Certain other duties, principally in connection with life-saving and wrecks, under the Board of Trade, have also been undertaken by the Coast Guard; but these, however valuable, do not constitute a raison d’être for the Coast Guard, and it is quite feasible to make adequate local arrangements for carrying out these services, should the Coast Guard be removed. No more striking illustration of the feasibility of this can be given than the National Lifeboat Organisation, and to that body, aided perhaps by a Government grant, these services could, no doubt, be easily, economically, and efficiently transferred.
Owing to the growing naval armaments of other Nations, and the consequent necessary increase in the Navy, the Admiralty has found it necessary carefully to consider the whole question of the expenditure under the Naval Votes in order to eliminate therefrom any services which are unnecessary from the point of view of immediate readiness and efficiency for war. About £1,000,000 of the Naval Votes is diverted to services which only indirectly concern the Navy, and are not material to the fighting efficiency of the Service. Of this about half (£500,000) is annually absorbed by the Coast Guard.

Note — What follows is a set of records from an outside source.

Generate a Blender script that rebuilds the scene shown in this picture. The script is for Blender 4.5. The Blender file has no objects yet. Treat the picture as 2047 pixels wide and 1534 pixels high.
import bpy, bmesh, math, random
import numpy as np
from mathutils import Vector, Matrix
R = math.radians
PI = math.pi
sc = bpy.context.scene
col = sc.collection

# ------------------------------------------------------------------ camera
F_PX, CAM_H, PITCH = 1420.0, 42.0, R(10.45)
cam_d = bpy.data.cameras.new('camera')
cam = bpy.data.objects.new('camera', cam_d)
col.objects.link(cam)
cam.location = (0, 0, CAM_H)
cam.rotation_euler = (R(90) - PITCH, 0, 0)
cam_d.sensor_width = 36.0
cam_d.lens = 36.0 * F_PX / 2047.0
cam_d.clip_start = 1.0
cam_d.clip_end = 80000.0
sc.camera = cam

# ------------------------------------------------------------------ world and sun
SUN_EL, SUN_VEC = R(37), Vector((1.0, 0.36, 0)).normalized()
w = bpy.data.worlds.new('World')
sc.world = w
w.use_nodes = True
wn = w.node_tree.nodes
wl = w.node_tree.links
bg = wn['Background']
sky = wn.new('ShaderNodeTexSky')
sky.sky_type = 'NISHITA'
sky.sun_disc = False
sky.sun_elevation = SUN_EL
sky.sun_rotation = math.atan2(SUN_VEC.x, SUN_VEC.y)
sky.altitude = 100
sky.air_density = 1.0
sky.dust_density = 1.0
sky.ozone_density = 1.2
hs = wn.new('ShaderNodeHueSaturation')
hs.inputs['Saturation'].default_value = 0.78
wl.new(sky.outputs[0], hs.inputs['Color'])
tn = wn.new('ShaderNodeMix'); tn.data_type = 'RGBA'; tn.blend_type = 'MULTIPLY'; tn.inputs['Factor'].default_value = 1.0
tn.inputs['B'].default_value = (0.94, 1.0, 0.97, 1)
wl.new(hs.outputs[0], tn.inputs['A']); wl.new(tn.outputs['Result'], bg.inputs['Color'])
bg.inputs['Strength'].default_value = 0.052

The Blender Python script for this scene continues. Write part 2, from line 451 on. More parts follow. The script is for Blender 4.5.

From a Naval point of view the greater part of this heavy annual expenditure is wholly unnecessary, and it is also very doubtful, from what has been before pointed out, whether for Revenue purposes a force such as the Coast Guard is now required; while if it be still required in certain localities, it would be more economical to replace the present expensive Naval detachments by a Civilian service. By such a transfer the whole of the present expense of training men as a fighting force would be saved and there would be no deterioration in an important part of the Naval active personnel such as is now inevitable.
There can be no comparison between the cost of a Revenue force and that of a Naval force, the cost of Naval training, which is very considerable, being dispensed with in the former case. Therefore, there is no doubt that, from the point of efficiency and economy, the substitution of civilians for Naval ratings would be a great saving to the State.